A global comeback years in the making
Global real estate is on pace to outperform US real estate for the first time since 2017. Through the third quarter of 2025, global REITs were up 10.4 per cent, compared with US REITs, which went up 4.5 per cent over the same period. What is notable, given that US markets account for over 60 per cent of global real estate, is how strongly Asia-Pacific, Europe, and emerging markets have performed. Asia-Pacific leads with a 27.4 per cent gain, followed by Europe at 17.9 per cent and emerging markets at 16.2 per cent.

This is in stark contrast to recent history, when the US served as a safe haven while Asia grappled with political turmoil and Europe struggled with slower growth. Over the past five years, US REITs returned 7 per cent annually, while Europe and emerging markets had negative annual returns, and Asia posted just 3.5 per cent returns. 2025 marked a reversal of recent trends. China, which returned nearly 30 per cent on indications growth, has bottomed, and Japan, Spain, Hong Kong, and the Netherlands have all posted returns above 20 per cent.

Importantly, in our view the second half of the 2020s will likely look more like previous decades, with longer-term returns driven by fundamentals, which remain healthy. Historically, US listed real estate annual returns dating back to 1991 show that fundamentals – not sentiment – anchor multi-year outcomes.

From discounted to delivering
Favourable valuations, improving fundamentals, and a positive macroeconomic backdrop are driving the comeback in international markets. Europe and Asia were trading at glaringly discounted valuations at the start of 2025. US REITs began the year trading at a slight premium to net asset values; by comparison, Europe and Asia traded at 23 per cent and 29 per cent discounts. While these discounts have narrowed, international REITs remain relatively attractive.

In Europe and Asia, many alternative sectors with structural and demographic tailwinds, such as increasing demand for data centres and storage to power the AI revolution, and healthcare to support a growing global population of people aged 80+, are still maturing, creating favourable supply-demand dynamics. 

A favourable macroeconomic backdrop, characterised by slowing growth and declining yields, has historically benefited commercial real estate. Falling real yields and elevated inflation expectations have created a particularly supportive environment. As the Federal Reserve resumes rate cuts, listed REITs are positioned to benefit; historically, REITs have performed well in easing cycles. In Europe disinflation has materialised and the ECB has cut interest rates to about 2 per cent – the UK should follow at a slower extent and in Asia there is more stimulus expected outside Japan.

Moreover, REITs have historically outperformed equities following steep multiple discounts. With REITs currently at a -7.7 times discount and the historic median at -0.6x, any reversion towards more typical valuation spreads could meaningfully benefit performance. Historically, these periods of deep relative undervaluation have been followed by strong absolute and relative returns as markets normalise.

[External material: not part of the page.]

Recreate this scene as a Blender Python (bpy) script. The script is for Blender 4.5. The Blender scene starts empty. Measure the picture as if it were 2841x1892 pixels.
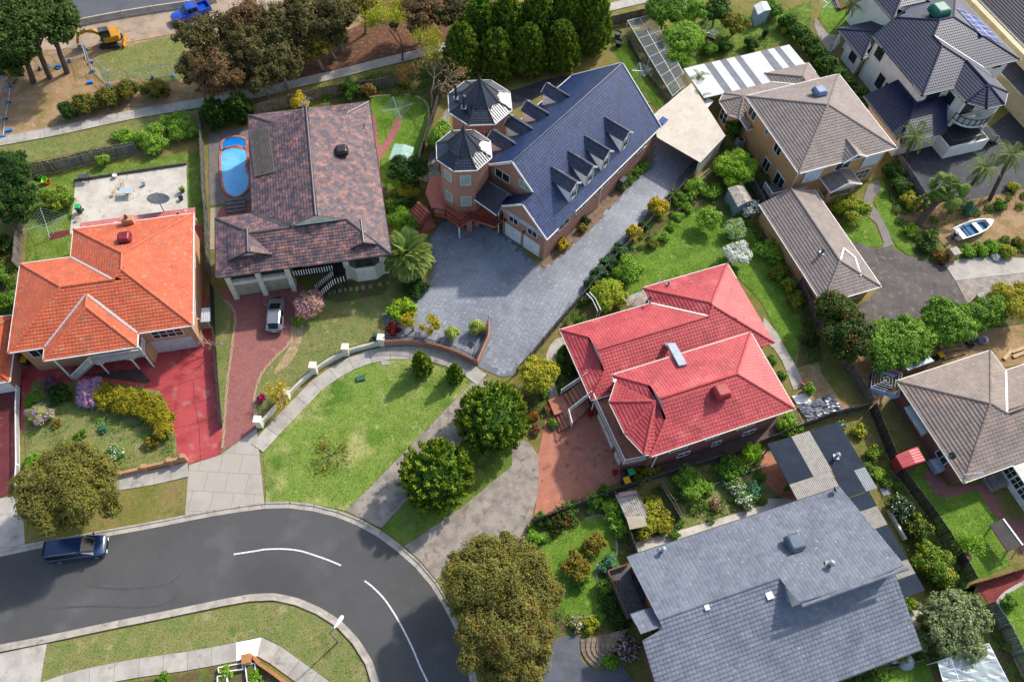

Outlook for European REITS
In Europe we see that inflation has stabilised at around the target level of 2 per cent and demand and supply are generally positive in most sectors and countries. The UK has lagged the continent more in the disinflation trend and rate cutting cycle but after the latest UK Budget it looks as though UK gilts can stabilise and inflation should come down this year in the UK. This opens the door for a couple of rate cuts for the Bank of England – possibly to 3 per cent depending on growth and inflation – we do expect muted growth in the UK. This should help to close the large discounts to NAV in the UK – at circa 20 per cent as refinancing costs should come down and investment volumes should start to pick up again. 

Within Europe, Spain and Sweden have the best economic growth outlook for 2026 with possibly also Germany starting to benefit somewhat from the €1 trillion ($1.18 trillion) fiscal packet. France remains a bit at risk also, but it is still part of the European Union and as such we do not see any systematic risk. We do believe that both more cyclical and somewhat defensive sectors do offer opportunities within the different countries on the continent and the UK. 

The sectors we prefer are retail that offers a relatively high yield with external growth opportunities, logistics with (data centre) development upside and relatively good income growth potential. We also see self-storage as an attractive entry point for the medium term and we do like some selective office market exposure – London offices for example.  

In sum, the case for listed real estate is strengthening. With global markets rebounding, the second half of the decade reverting to fundamentals, valuations historically attractive, and macro conditions supportive, investors have compelling reasons to revisit allocations and embrace global diversification.